(Written instruction): Output, please, exactly those lines of the listing that come before the line with "i = len(nodes);", along with that line itself.

(Dataset content):
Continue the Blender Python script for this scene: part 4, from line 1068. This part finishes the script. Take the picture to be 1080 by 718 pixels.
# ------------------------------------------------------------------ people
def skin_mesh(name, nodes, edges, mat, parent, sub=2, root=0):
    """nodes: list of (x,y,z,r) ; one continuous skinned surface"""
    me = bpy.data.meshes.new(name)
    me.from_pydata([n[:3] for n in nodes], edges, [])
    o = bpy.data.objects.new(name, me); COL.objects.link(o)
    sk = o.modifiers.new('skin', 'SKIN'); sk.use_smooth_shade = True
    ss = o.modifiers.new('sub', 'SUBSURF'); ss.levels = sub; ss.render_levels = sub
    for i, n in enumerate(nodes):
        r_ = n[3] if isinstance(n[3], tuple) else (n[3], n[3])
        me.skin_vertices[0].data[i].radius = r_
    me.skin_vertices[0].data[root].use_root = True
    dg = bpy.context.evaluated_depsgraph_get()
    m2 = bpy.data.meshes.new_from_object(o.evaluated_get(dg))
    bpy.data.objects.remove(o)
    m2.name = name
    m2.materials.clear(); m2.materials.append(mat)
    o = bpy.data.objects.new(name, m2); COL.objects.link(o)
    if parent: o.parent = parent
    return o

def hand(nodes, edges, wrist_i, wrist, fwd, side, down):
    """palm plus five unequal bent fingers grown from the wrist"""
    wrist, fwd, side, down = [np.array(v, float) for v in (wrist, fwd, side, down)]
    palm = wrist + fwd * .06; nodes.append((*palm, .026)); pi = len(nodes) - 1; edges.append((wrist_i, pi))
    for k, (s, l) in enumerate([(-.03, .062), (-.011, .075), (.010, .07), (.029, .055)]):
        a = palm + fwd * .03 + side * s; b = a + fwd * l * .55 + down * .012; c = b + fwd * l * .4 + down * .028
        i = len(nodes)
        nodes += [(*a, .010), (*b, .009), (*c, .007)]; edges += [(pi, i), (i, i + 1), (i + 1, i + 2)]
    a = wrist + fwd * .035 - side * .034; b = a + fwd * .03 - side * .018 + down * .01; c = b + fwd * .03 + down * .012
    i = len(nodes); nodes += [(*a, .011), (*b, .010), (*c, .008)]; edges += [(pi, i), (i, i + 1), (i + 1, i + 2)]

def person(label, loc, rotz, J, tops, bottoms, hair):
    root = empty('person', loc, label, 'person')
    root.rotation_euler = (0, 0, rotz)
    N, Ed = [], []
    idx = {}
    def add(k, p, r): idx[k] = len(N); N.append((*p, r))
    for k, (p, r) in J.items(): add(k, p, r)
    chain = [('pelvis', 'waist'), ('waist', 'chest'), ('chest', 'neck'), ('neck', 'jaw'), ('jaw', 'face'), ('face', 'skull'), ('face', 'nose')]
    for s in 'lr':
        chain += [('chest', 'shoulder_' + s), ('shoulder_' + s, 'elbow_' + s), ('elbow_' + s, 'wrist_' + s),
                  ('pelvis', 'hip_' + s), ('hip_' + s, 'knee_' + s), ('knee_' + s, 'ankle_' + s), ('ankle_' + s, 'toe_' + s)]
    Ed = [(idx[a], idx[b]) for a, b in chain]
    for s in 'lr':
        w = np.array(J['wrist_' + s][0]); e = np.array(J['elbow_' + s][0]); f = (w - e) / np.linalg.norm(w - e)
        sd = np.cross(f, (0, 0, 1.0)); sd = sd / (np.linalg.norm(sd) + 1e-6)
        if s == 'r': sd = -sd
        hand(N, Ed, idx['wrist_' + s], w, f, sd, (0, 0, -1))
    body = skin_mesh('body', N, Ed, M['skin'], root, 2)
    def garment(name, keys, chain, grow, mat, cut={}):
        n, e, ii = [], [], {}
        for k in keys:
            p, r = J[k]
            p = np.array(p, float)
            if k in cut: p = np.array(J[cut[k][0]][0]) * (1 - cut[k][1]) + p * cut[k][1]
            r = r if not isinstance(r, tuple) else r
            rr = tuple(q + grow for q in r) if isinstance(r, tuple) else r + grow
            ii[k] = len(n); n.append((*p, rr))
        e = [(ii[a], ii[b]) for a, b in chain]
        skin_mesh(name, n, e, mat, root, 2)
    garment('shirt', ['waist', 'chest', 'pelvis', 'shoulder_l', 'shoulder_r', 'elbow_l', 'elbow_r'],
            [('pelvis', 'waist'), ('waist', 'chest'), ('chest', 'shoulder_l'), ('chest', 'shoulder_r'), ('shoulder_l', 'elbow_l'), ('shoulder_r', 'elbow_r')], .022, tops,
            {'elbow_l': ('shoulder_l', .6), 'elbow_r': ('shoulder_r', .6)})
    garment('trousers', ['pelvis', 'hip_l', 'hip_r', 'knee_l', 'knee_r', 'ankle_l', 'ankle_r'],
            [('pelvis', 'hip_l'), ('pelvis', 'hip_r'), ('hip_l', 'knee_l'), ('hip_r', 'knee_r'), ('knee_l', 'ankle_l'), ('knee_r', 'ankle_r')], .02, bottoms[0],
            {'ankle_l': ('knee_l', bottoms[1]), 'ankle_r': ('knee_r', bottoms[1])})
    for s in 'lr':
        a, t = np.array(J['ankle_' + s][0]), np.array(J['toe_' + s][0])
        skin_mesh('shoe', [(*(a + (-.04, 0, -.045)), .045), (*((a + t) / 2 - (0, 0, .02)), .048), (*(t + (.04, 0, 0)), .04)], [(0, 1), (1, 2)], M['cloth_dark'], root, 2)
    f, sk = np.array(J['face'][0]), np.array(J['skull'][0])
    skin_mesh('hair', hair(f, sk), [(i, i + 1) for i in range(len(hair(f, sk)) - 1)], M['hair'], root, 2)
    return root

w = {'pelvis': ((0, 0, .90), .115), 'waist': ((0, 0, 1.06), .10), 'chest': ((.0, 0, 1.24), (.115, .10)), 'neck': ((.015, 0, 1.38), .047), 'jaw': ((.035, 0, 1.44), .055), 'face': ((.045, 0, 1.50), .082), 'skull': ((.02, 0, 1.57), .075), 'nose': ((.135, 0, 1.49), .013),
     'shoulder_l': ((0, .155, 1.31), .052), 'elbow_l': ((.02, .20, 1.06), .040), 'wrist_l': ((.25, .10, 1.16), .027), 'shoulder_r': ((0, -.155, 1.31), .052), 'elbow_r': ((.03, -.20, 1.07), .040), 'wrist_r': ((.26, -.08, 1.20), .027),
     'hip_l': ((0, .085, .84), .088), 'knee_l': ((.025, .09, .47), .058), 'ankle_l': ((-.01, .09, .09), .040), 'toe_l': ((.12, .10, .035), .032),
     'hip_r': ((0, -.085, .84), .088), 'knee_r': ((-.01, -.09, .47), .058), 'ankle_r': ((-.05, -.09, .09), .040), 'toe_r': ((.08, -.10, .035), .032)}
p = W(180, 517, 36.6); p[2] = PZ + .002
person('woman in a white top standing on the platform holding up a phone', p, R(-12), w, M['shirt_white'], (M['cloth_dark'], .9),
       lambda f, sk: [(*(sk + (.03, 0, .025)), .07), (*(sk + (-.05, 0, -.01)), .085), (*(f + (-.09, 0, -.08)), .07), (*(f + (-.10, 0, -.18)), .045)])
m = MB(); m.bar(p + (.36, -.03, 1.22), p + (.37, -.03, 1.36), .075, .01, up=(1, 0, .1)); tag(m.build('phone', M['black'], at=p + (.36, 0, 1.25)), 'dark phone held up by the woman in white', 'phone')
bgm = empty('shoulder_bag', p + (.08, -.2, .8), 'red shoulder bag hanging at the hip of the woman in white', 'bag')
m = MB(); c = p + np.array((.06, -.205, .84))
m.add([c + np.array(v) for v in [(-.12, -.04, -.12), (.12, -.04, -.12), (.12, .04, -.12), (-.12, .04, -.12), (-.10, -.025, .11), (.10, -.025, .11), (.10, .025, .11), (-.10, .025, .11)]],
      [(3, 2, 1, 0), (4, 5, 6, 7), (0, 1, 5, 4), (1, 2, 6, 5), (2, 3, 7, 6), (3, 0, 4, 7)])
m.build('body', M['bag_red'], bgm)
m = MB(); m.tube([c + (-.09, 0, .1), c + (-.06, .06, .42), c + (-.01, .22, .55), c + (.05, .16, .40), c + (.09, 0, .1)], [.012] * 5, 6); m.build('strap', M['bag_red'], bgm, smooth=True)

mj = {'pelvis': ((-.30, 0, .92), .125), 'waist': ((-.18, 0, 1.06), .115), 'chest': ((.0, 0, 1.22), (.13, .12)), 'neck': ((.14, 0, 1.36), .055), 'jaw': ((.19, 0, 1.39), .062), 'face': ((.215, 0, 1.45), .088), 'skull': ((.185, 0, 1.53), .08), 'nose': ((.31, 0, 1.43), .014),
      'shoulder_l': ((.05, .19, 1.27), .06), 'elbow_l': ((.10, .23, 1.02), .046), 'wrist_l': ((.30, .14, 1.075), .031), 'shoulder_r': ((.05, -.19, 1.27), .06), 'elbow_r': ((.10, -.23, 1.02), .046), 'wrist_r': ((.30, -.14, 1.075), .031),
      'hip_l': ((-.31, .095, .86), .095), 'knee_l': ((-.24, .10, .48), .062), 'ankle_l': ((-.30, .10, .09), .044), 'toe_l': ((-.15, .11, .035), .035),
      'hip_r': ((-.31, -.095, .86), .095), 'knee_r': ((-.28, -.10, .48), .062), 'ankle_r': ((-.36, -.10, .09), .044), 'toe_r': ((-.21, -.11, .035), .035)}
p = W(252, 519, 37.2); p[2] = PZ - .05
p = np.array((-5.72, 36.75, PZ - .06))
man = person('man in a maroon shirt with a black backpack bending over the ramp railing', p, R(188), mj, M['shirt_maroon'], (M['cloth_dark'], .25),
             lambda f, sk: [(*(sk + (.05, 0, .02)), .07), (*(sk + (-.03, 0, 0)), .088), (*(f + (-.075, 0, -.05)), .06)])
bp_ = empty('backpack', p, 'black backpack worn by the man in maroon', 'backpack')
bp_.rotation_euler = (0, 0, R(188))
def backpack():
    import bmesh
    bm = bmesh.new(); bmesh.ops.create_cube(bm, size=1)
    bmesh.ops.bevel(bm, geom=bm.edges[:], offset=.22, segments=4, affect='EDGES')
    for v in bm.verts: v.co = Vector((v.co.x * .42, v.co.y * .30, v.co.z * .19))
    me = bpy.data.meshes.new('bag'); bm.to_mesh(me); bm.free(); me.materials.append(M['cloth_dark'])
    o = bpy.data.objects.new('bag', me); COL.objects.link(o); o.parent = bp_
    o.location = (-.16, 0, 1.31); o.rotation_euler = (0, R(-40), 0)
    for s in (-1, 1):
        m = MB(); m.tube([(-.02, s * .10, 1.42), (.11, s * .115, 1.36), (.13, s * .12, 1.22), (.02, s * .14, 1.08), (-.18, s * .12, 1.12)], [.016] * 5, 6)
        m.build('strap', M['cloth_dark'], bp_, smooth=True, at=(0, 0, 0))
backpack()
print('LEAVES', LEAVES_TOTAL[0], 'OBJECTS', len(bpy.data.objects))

(Reply to the exercise):
Continue the Blender Python script for this scene: part 4, from line 1068. This part finishes the script. Take the picture to be 1080 by 718 pixels.
# ------------------------------------------------------------------ people
def skin_mesh(name, nodes, edges, mat, parent, sub=2, root=0):
    """nodes: list of (x,y,z,r) ; one continuous skinned surface"""
    me = bpy.data.meshes.new(name)
    me.from_pydata([n[:3] for n in nodes], edges, [])
    o = bpy.data.objects.new(name, me); COL.objects.link(o)
    sk = o.modifiers.new('skin', 'SKIN'); sk.use_smooth_shade = True
    ss = o.modifiers.new('sub', 'SUBSURF'); ss.levels = sub; ss.render_levels = sub
    for i, n in enumerate(nodes):
        r_ = n[3] if isinstance(n[3], tuple) else (n[3], n[3])
        me.skin_vertices[0].data[i].radius = r_
    me.skin_vertices[0].data[root].use_root = True
    dg = bpy.context.evaluated_depsgraph_get()
    m2 = bpy.data.meshes.new_from_object(o.evaluated_get(dg))
    bpy.data.objects.remove(o)
    m2.name = name
    m2.materials.clear(); m2.materials.append(mat)
    o = bpy.data.objects.new(name, m2); COL.objects.link(o)
    if parent: o.parent = parent
    return o

def hand(nodes, edges, wrist_i, wrist, fwd, side, down):
    """palm plus five unequal bent fingers grown from the wrist"""
    wrist, fwd, side, down = [np.array(v, float) for v in (wrist, fwd, side, down)]
    palm = wrist + fwd * .06; nodes.append((*palm, .026)); pi = len(nodes) - 1; edges.append((wrist_i, pi))
    for k, (s, l) in enumerate([(-.03, .062), (-.011, .075), (.010, .07), (.029, .055)]):
        a = palm + fwd * .03 + side * s; b = a + fwd * l * .55 + down * .012; c = b + fwd * l * .4 + down * .028
        i = len(nodes)
        nodes += [(*a, .010), (*b, .009), (*c, .007)]; edges += [(pi, i), (i, i + 1), (i + 1, i + 2)]
    a = wrist + fwd * .035 - side * .034; b = a + fwd * .03 - side * .018 + down * .01; c = b + fwd * .03 + down * .012
    i = len(nodes); nodes += [(*a, .011), (*b, .010), (*c, .008)]; edges += [(pi, i), (i, i + 1), (i + 1, i + 2)]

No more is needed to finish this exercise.